George W. Bush addressed the rich as “my base,” while Mitt Romney confided to his fundraiser attendees that 47 percent of the American people were essentially parasites. Even Barack Obama in 2012 informed a group of wealthy donors, including Microsoft moguls Bill Gates and Steve Ballmer, that “you now have the potential of two hundred people deciding who ends up being elected president every single time.” Whether that was a simple acknowledgment of fact in the age of Citizens United or oblique flattery to his crowd is unclear, but it was certainly not the way elected officials talk to the general public.
Trump, as is his reflex, naturally unburdened himself to his audience in a much less restrained way by confessing his admiration for autocrats. Curiously enough, he also told his well-heeled group that “the system is rigged,” as if he were Eugene Debs haranguing a crowd of Wobblies. How the wealthy can regard the system as rigged in any way other than in their benefit, is something of a mystery. Perhaps until the minimum wage is unconstitutional, and every last workplace health and safety regulation gutted they will always nurse a sense of grievance that life is unfair to them.
As I’ve written, many in our acquisitive class have seceded from America, not in the sense of physically leaving the country, but by becoming psychologically disconnected from it and indifferent to its fate other than as a source of loot. Like the British in India, they were in the country but not of it, and administering it through their hired subordinates. Our plutocracy’s detachment from civic life (other than by controlling politicians with money) cannot help but feed apathy, or even contempt, for democracy.

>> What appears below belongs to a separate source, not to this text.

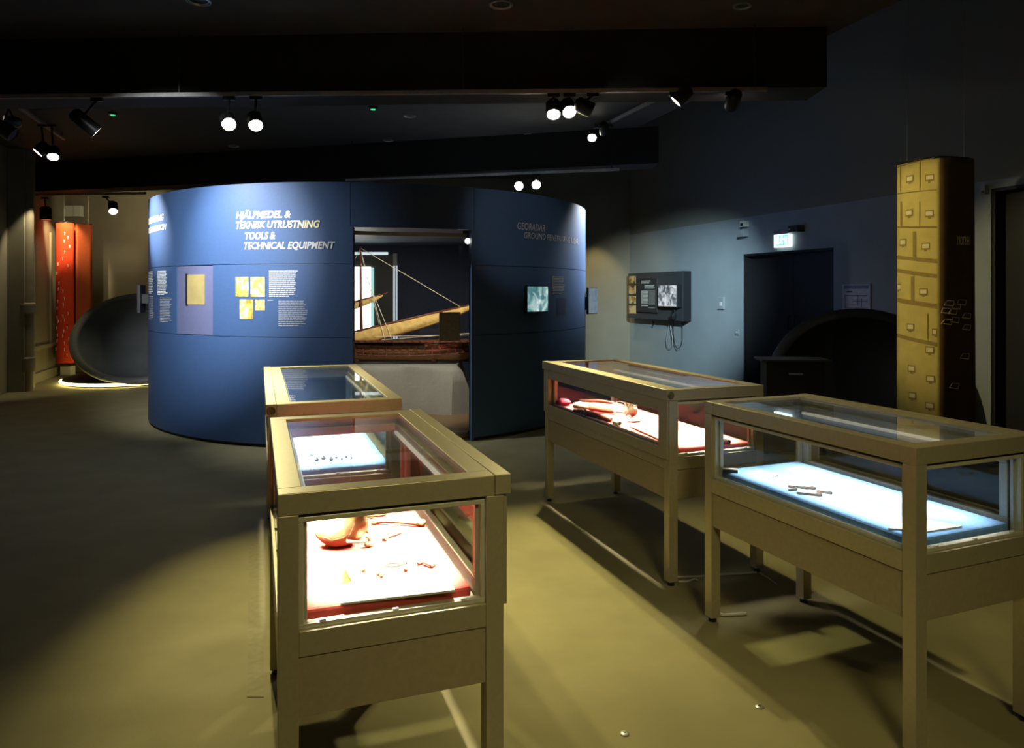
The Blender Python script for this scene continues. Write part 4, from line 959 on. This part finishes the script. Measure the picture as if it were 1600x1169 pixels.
def banner_left():
    Yb = 12.7; zt, zb = H - (349 - CY) / F * Yb, H - (567 - CY) / F * Yb; xl, xr, xe = [(p - CX) / F * Yb for p in (88.5, 117.5, 127.5)]
    o = thing('fabric_banner', 'tall red hanging banner with small white arrow marks at the left', 'banner', ((xl + xr) / 2, Yb, zb)); b = o.location
    def fr(t, z, off=0.): return Vector((xl + (xr - xl) * t, Yb - (.12 * math.sin(math.pi * (.08 + .84 * t)) + off), z)) - b
    def grid(fn, n, k, name, m):
        mb = MB(); g_ = [[mb.b.verts.new(fn(i / n, zb + (zt - zb) * j / k)) for i in range(n + 1)] for j in range(k + 1)]
        for j in range(k):
            for i in range(n): mb.b.faces.new((g_[j][i], g_[j][i + 1], g_[j + 1][i + 1], g_[j + 1][i]))
        ob = mb.build(name, m, o, True); md = ob.modifiers.new('thick', 'SOLIDIFY'); md.thickness = .004; md.offset = -1; return ob
    f = grid(fr, 14, 20, 'front_face', 'rfab')
    grid(lambda t, z: Vector((xr + (xe - xr) * t, Yb + .02 + .30 * t, z + .0)) - b, 6, 10, 'side_face', 'rfab2')
    grid(lambda t, z: Vector((xl + (xe - xl) * t, Yb + .03 + .30 * t, z)) - b, 6, 10, 'back_face', 'rfab2')
    mk = MB(); rnd = random.Random(4)
    for x, y in ((107.5, 365), (111, 371), (106.5, 377), (113, 385), (107.5, 394), (104.5, 405), (111, 415), (96.5, 413), (93.5, 427), (98.5, 443), (97, 452), (105, 455), (107, 467), (105.5, 476), (96, 471), (94, 482), (111, 490), (105, 494), (94, 496), (107, 500), (97, 502), (93, 513), (110, 512), (106, 517), (95, 524), (104.5, 525), (112, 530), (107, 536), (94, 533), (107, 546), (90.5, 545.5), (110, 555)):
        t = (x - 88.5) / 29; z = H - (y - CY) / F * (Yb - .1); s = .018; a = rnd.uniform(-.4, .4)
        P_ = [fr(t - s, z + .016, .008), fr(t + s * 1.1, z + .022, .008), fr(t + s * .4 + a * .01, z - .026, .008)]
        mk.tube([P_[0], P_[1]], .007, 5); mk.tube([P_[1], P_[2]], .006, 5)
    k = mk.build('arrow_print', 'card', f)
    mb = MB(); mb.tube([fr(i / 12, zt + .008) for i in range(13)], .010, 8); mb.tube([Vector((xl, Yb + .03, zt + .008)) - b, Vector((xe, Yb + .32, zt + .008)) - b], .008, 8); mb.build('hanging_frame', 'blackm', o, True)
    for x, y in ((xl + .1, Yb + .05), (xe - .05, Yb + .28)):
        MB().tube([Vector((x, y, zt + .008)) - b, Vector((x, y, 3.65)) - b], .002, 6).build('suspension_wire', 'steel', o)
banner_left()
o = thing('sign_box', 'blank white sign box on the back wall above the red banner', 'sign', (at(113.5, 330, 13.4).x, 13.44, at(113.5, 330, 13.4).z))
MB().box(-.15, .15, -.05, .055, -.10, .10).build('sign_face', 'white', o, bevel=.005); MB().box(-.155, .155, -.04, .05, .10, .11).build('sign_rim', 'grey', o)
o = thing('white_block', 'small cream floor block under the red banner', 'block', (at(106, 575, 12.9).x, 12.9, 0)); MB().box(-.09, .09, -.08, .08, 0, .17).build('block_body', 'white', o, bevel=.004); MB().box(-.10, .10, -.09, .09, .0, .02).build('block_foot', 'grey', o)

# ---------------------------------------------------------------- dark listening bowls
def bowl(label, center, yaw, tilt, rx, ry, basec, baser, strip, mi='shellIn', mo='shell', mr=None):
    o = thing('listening_bowl', label, 'bowl seat', (basec[0], basec[1], 0)); b = Vector((basec[0], basec[1], 0)); c = Vector(center) - b
    mt = Matrix.Rotation(yaw, 3, 'Z') @ Matrix.Rotation(tilt, 3, 'X')     # local z = opening direction
    def P(a, r, d): return c + mt @ Vector((rx * r * math.cos(a), ry * r * math.sin(a), d))
    n = 48
    def shell(prof, name, m):
        mb = MB(); rows = [[mb.b.verts.new(P(2 * math.pi * i / n, r, d)) for i in range(n)] for r, d in prof]; mb.loft(rows, False); mb.b.faces.new(rows[-1]); return mb.build(name, m, o, 'auto')
    shell([(.86, 0), (.80, -.10), (.68, -.22), (.48, -.33), (.22, -.39), (.03, -.40)], 'bowl_inside', mi)
    shell([(1.0, -.02), (.97, -.16), (.86, -.32), (.62, -.46), (.3, -.52), (.03, -.53)], 'bowl_shell', mo)
    mb = MB(); rows = [[mb.b.verts.new(P(2 * math.pi * i / n, r, d)) for i in range(n)] for r, d in ((.86, 0), (.88, .018), (.98, .018), (1.0, -.02))]; mb.loft(rows, False); mb.build('rim', mr or mat('rim_grey', (.15, .15, .14), .5), o, True)
    zt = max(.2, c.z - .52)
    MB().lathe((0, 0, .035), (0, 0, 1), [(0, baser), (.05, baser * .98), (zt * .5, baser * .66), (zt, baser * .40)], 40).build('pedestal', 'dark', o, True)
    if strip:
        mb = MB(); pts = [(baser * 1.005 * math.cos(2 * math.pi * i / 48), baser * 1.005 * math.sin(2 * math.pi * i / 48), .045) for i in range(49)]; mb.tube(pts, .022, 8); lab(mb.build('light_ring', 'strip', o, True), 'glowing yellow light strip around the foot')
    MB().lathe((0, 0, 0), (0, 0, 1), [(0, baser * .95), (.035, baser * .95)], 40).build('foot_plate', 'black', o)
    return o
bowl('dark tilted bowl on a yellow-lit foot left of the blue pavilion', at(215, 527, 11.6), R(14), R(64), 1.0, .80, (-6.5, 12.15), .98, True)
bowl('large dark bowl in deep shadow behind the right banner', at(1345, 595, 7.3), R(-22), R(60), .9, .85, (at(1345, 590, 7.6).x, 7.6), .7, False, 'dark', 'dark', mat('black_rim', (.03, .03, .028), .5))
o = thing('dark_lectern', 'low black lectern with a thin bright edge in front of the dark doorway', 'lectern', (at(1244, 562, 6.6).x, 6.6, 0), R(-6))
zt = at(1244, 562, 6.6).z
MB().box(-.31, .31, -.02, .30, zt - .02, zt).build('lectern_top', 'shell', o, bevel=.003); MB().box(-.26, .26, .02, .26, .03, zt - .02).build('lectern_body', 'dark', o); MB().box(-.29, .29, .0, .29, 0, .03).build('lectern_foot', 'black', o)
MB().box(-.06, .06, -.0, .02, zt - .14, zt - .128).build('slot', 'grey', o)

# ---------------------------------------------------------------- ceiling tracks, spotlights, small ceiling fittings
def track(p, q, label, hang=None):
    p, q = Vector(p), Vector(q); d = q - p; o = thing('lighting_track', label, 'track', p, math.atan2(d.y, d.x)); L = d.length
    MB().box(0, L, -.018, .018, -.0, .034).build('track_rail', mat('track_grey', (.40, .38, .36), .5, .1), o, bevel=.003)
    MB().box(0, L, -.006, .006, -.002, .004).build('conductor', 'black', o); n = max(2, int(L / 1.6))
    for i in range(n):
        x = .1 + (L - .2) * i / (n - 1); MB().cyl((x, 0, .034), (x, 0, (hang or .1)), .006, n=8).build('hanger', 'blackm', o)
    return o
FT0, FT1 = Vector((-5.2, 6.0, 3.11)), Vector((2.05, 5.75, 3.11))
def ft(px):   # point on the front track in pixel column px
    k = (px - CX) / F; d = FT1 - FT0; t = (k * FT0.y - FT0.x) / (d.x - k * d.y); return FT0 + d * t
# front track hangs just before the beam; spotlight lenses are found on it
track(FT0, FT1, 'long lighting track under the front beam', .56)
def fspot(px, py, aim, label, on=True, **kw):
    m = ft(px); lens = at(px, py, m.y + kw.pop('dy', .02)); return spotlight('spotlight', label, lens, aim, m, on, **kw)
G = 'spotlights under the front beam'
fspot(358, 195, (-1.0, 3.5, 1.0), 'lit spotlight, left of the pair over the left text wall', group=G, power=240, deg=42, blend=.8)
fspot(400, 197, (-.9, 3.5, 0), 'lit spotlight, right of the pair over the left text wall', group=G, power=430, deg=35, blend=1)
fspot(865, 180, (.30, 3.85, 0), 'lit spotlight, leftmost of the trio above the case of tools', group=G, power=400, deg=42, blend=1)
fspot(890, 176, (.9, 3.4, .6), 'lit spotlight, middle of the trio above the case of tools', group=G, power=190, deg=74, blend=.8)
fspot(926, 173, (3.2, 6.05, 1.9), 'lit spotlight turned sideways, rightmost of the trio', group=G, power=190, deg=40, col=(1, .86, .42), blend=.6)
fspot(152, 207, (-2.35, 7.0, 1.7), 'black spotlight turned towards the blue text wall, far left of the front track', True, group=G, r=.06, ln=.24, dy=.18, power=250, deg=82, col=(.93, .97, 1), blend=1)
fspot(1055, 160, (.55, 5.95, 2.25), 'downturned spotlight with a thin lit rim near the right end of the front track', True, group=G, lensmat=emis('rim_lens', (1, .95, .8), 2.5))
fspot(1143, 166, (2.75, 12.2, 1.0), 'black spotlight turned to the far wall, right end of the front track', True, group=G, r=.06, ln=.2, dy=.15, power=1800, deg=34, col=(.60, .86, 1.0), blend=1)
# rear track over the pavilion
RT0, RT1 = Vector((-2.45, 10.2, 3.05)), Vector((1.45, 9.12, 3.05))
RT0 = at(540, 283.5, 10.2); RT1 = at(968, 262, 9.3); RT1.z = RT0.z
track(RT0, RT1, 'rear lighting track over the blue pavilion', .57)
def rt(px):
    k = (px - CX) / F; d = RT1 - RT0; t = (k * RT0.y - RT0.x) / (d.x - k * d.y); return RT0 + d * t
for px, py, l, pw in ((811, 291, 'left of the two bright lamps over the pavilion roof', 40), (838, 289, 'right of the two bright lamps over the pavilion roof', 60)):
    m = rt(px); ln_ = at(px, py, m.y - .08); spotlight('spotlight', l, ln_, (1.2, 2.0, .5), m, True, r=.065, group='lamps on the rear track', power=pw, deg=50)
# diagonal tracks on the ceiling
D0 = at(1022, 153, 7.75); D1 = at(925, 206, 9.25); D0.z = D1.z = 3.56
track(D1, D0, 'short diagonal lighting track at the right edge of the low ceiling', .09)
m = D1.lerp(D0, .12); spotlight('spotlight', 'lit spotlight on the right diagonal track', at(925, 216, m.y - .1), (.5, 5.2, .2), m, True, r=.06, group='lamps on the diagonal tracks')
m = D1.lerp(D0, .30); spotlight('spotlight', 'unlit spotlight next to the lit one on the right diagonal track', at(945, 208, m.y), (2.2, 12.0, 1.0), m, False, r=.06, group='lamps on the diagonal tracks')
L0 = at(12, 168, 7.7); L1 = at(100, 229, 9.7); L0.z = L1.z = 3.56
track(L0, L1, 'short diagonal lighting track in the far left ceiling', .09)
m = L0.lerp(L1, .55)
for px, py, aim, l in ((58, 239, (-7.8, 7.4, .5), 'left lamp of the twin on the left diagonal track'), (83, 246, (-4.6, 7.0, .3), 'right lamp of the twin on the left diagonal track')):
    spotlight('spotlight', l, at(px, py, m.y - .1), aim, m + Vector((.0 if px < 70 else .12, 0, 0)), True, r=.07, group='lamps on the diagonal tracks', power=6, deg=60)
m = at(4, 168, 7.6); m.z = 3.6; spotlight('spotlight', 'lamp cut by the left edge of the frame with a lit slit', at(5, 188, 7.55), (-7.4, 6.0, 3.4), m, True, r=.055, group='lamps on the diagonal tracks')
m = at(20, 172, 7.6); m.z = 3.6; spotlight('spotlight', 'dark-lensed black lamp with an added beam, below the left end of the diagonal track', at(22, 212, 7.5), (-3.7, 7.9, 2.1), m, False, r=.08, ln=.2, group='lamps on the diagonal tracks', power=850, deg=30, col=(.93, .97, 1), blend=1)  # lens stays dark; beam added to brighten the drum's left edge
# alcove spotlights
track(at(40, 306, 11.7), at(228, 303, 11.5), 'lighting track under the rear beam at the left', .10)
m = at(70, 308, 11.65); spotlight('spotlight', 'dark downturned spotlight left of the red banner', at(72, 344, 11.5), (-7.35, 11.4, 0), m, True, r=.085, ln=.22, lensmat='lamp_dim', group='spotlights in the left alcove')
m = at(165, 306, 11.55); spotlight('spotlight', 'lit spotlight over the tilted bowl, right of the red banner', at(177, 331, 11.4), (-5.2, 9.6, .6), m, True, r=.07, ln=.22, group='spotlights in the left alcove', power=8, deg=60)
spot('lamp_beam', at(84, 312, 12.0), at(98, 378, 12.7), 150, 46, (1, .80, .40), .6, .03)
# recessed fittings
def downlight(px, py, r, label):
    Y = F * (3.65 - H) / (CY - py); p = at(px, py, Y); o = thing('recessed_downlight', label, 'downlight', p, 0, 'recessed downlights')
    MB().lathe((0, 0, 0), (0, 0, -1), [(-.0, r), (.008, r), (.010, r * .85), (.002, r * .8)]).build('trim_ring', 'steel', o, 'auto'); MB().lathe((0, 0, -.001), (0, 0, -1), [(0, r * .78), (.004, r * .6), (.006, r * .1)]).build('reflector', 'lamp_off', o, True)
for x, y, r, l in ((310, 1, .09, 'recessed downlight at the top edge, left of centre'), (783, 7, .09, 'recessed downlight at the top edge, near the middle'), (1160, 9, .07, 'small recessed downlight at the top edge, right'),
                   (640, 181, .08, 'unlit recessed downlight above the pavilion opening'), (607, 219, .08, 'farther unlit downlight near the rear beam, centre'), (365, 228, .08, 'unlit downlight under the left lamp pair'), (825, 210, .06, 'unlit downlight below the lamp trio')):
    downlight(x, y, r, l)
for x, y, l in ((176, 176, 'leftmost small ceiling detector glowing green'), (583, 167, 'middle small ceiling detector glowing green'), (1030, 151.5, 'rightmost small ceiling detector glowing green')):
    z_ = 3.65 if x < 1000 else 3.65; Y = F * (z_ - H) / (CY - y); p = at(x, y, Y); o = thing('ceiling_detector', l, 'detector', p, 0, 'green ceiling detectors')
    MB().lathe((0, 0, 0), (0, 0, -1), [(0, .055), (.02, .052), (.03, .03)]).build('detector_body', 'black', o, 'auto'); MB().lathe((0, 0, -.03), (0, 0, -1), [(-.006, .032), (.003, .028), (.008, .01)]).build('detector_led', 'green', o, True)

Peter Thiel, the Silicon Valley billionaire and one of Trump’s most prominent funders, is one such mogul. In a 2009 treatise, he denigrated the intellectual and ethical unfitness of his fellow Americans relative to a Nietzschean Übermensch like himself:
I no longer believe that freedom and democracy are compatible… Since 1920, the vast increase in welfare beneficiaries and the extension of the franchise to women — two constituencies that are notoriously tough for libertarians — have rendered the notion of “capitalist democracy” into an oxymoron.
When in 2010 Obama suggested eliminating the “carried interest” loophole so that hedge fund managers would have to pay the same income tax rates that ordinary Americans pay, Stephen Schwarzman, Blackstone CEO and a major Trump supporter, said, “It’s war. It’s like when Hitler invaded Poland in 1939.” Silicon Valley venture capitalist Tom Perkins continued with the Nazi trope, writing a letter to the Wall Street Journal to “call attention to the parallels to fascist Nazi Germany in its war on its ‘one percent,’” namely its Jews, to the progressive war on the American one percent, namely the ‘rich.’”
All their talk about Blitzkrieg and Kristallnacht might lead one to think that when they faced the real thing, America’s super-rich were universally eager to pitch in building the arsenal of democracy as a bulwark against Nazism. But that wasn’t the case—plutocrats have always prioritized shameless opportunism over the shared project of democracy. Take Henry Ford, one of the richest Americans in the 1930s, who controlled a vast industrial empire. The recipient of Germany’s highest decoration for foreigners, Ford’s appetite for taking on the Nazis was somewhat lacking. In 1940, plans for Ford Motor Company to manufacture British aircraft engines went awry when Ford personally vetoed the project.
George W. Bush’s grandfather, Prescott, ran a bank that was seized in 1942 under the Trading with the Enemy Act, and he served as a partner at Brown Brothers Harriman, which fronted for German corporate interests.
Jane Mayer’s book Dark Money recounts how Fred Koch, patriarch of the Koch empire, helped build one of the largest oil refineries in Nazi Germany. Texaco supplied fuel in violation of the Neutrality Act to help fascists winthe Spanish Civil War, and then smuggled oil through the British blockade to Germany well after war broke out in September 1939. Texaco’s CEO, Torkild Rieber, even went to President Roosevelt to try to broker a crack-brained peace proposal from Hermann Göring, Hitler’s second in command.
So, while Trump’s has spent his presidency willfully tearing apart democratic norms and cozying up to strongmen, he’s far from the only plutocrat subverting our democracy. Political fundraisers, like the one Trump hosted at Mar-a-Lago, are where the politicians supposedly representing the common man say what’s really on their minds. They also throw a revealing light on the people who pay to attend them.